Final answer:
In a series circuit with a 60-W and a 100-W bulb connected to a 120-V outlet, the 60-W bulb will be brighter because it has a higher resistance, leading to a greater voltage drop across it and hence more power dissipation.
Step-by-step explanation:
When two light bulbs with different power ratings, a 60-W bulb and a 100-W bulb, are connected in series to a 120-V outlet, the bulb with the higher resistance will draw less current. Power (P) is related to voltage (V) and current (I) by the equation P = VI. In a series circuit, the current flowing through all components is the same. However, for a given power rating, the resistance (R) can be calculated using P = V^2/R, which implies R = V^2/P. Therefore, the 60-W bulb has a higher resistance than the 100-W bulb because it is designed to draw less current to operate at its rated power when connected to the same voltage.

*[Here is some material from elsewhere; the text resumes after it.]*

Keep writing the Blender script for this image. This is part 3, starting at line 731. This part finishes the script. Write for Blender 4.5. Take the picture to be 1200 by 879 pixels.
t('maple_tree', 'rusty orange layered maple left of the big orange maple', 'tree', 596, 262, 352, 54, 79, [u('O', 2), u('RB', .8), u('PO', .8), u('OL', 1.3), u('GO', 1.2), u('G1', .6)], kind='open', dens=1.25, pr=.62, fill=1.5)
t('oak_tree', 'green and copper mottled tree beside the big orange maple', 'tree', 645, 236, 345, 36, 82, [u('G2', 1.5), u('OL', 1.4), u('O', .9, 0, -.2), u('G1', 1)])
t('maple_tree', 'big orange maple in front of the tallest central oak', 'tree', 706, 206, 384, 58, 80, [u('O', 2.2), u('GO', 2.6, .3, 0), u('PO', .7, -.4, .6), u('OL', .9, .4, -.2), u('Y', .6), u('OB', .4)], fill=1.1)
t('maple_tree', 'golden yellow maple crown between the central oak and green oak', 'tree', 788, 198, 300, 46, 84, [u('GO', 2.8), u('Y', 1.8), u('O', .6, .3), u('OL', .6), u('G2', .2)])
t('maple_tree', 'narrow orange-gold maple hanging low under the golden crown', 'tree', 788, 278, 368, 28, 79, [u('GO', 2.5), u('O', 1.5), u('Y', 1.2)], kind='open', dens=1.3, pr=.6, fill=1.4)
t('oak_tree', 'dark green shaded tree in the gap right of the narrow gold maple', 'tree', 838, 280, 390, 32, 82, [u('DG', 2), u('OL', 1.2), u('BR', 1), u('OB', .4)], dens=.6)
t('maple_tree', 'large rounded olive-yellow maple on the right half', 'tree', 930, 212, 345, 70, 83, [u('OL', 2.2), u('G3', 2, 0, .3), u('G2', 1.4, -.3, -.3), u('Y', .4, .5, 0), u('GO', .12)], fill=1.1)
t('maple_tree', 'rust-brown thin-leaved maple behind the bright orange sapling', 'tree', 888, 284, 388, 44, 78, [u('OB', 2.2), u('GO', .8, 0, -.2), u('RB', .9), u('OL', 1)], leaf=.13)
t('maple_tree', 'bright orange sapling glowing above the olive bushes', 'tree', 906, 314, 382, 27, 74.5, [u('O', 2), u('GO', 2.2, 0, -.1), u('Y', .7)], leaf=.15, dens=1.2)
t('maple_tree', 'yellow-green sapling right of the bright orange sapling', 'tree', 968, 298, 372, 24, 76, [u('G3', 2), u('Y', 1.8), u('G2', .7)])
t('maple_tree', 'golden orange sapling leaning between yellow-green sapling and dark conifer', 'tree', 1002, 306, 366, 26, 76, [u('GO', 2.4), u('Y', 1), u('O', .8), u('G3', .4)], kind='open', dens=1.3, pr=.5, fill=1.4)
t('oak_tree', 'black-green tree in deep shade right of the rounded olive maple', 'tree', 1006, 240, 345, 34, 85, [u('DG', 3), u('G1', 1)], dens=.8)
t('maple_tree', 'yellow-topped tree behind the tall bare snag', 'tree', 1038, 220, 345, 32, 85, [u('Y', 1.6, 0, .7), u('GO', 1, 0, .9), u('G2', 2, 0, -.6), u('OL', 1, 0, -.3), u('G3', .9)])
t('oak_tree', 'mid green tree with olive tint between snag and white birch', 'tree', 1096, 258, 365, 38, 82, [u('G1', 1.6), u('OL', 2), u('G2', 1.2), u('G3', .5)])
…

The brightness of the bulb in a series circuit will depend on the power dissipation, which is a product of the current flowing through the bulb and the voltage drop across it. In this case, both bulbs get the same current, but due to the different resistances, the voltage drop across them will be different. The bulb with more resistance (60-W) will have a greater voltage drop across it and will thus dissipate more power, making it brighter. Consequently, when connected in series to a 120-V outlet, the 60-W light bulb will be brighter than the 100-W bulb because it draws more current due to its lower resistance and will have a greater voltage drop across it, leading to more power dissipation.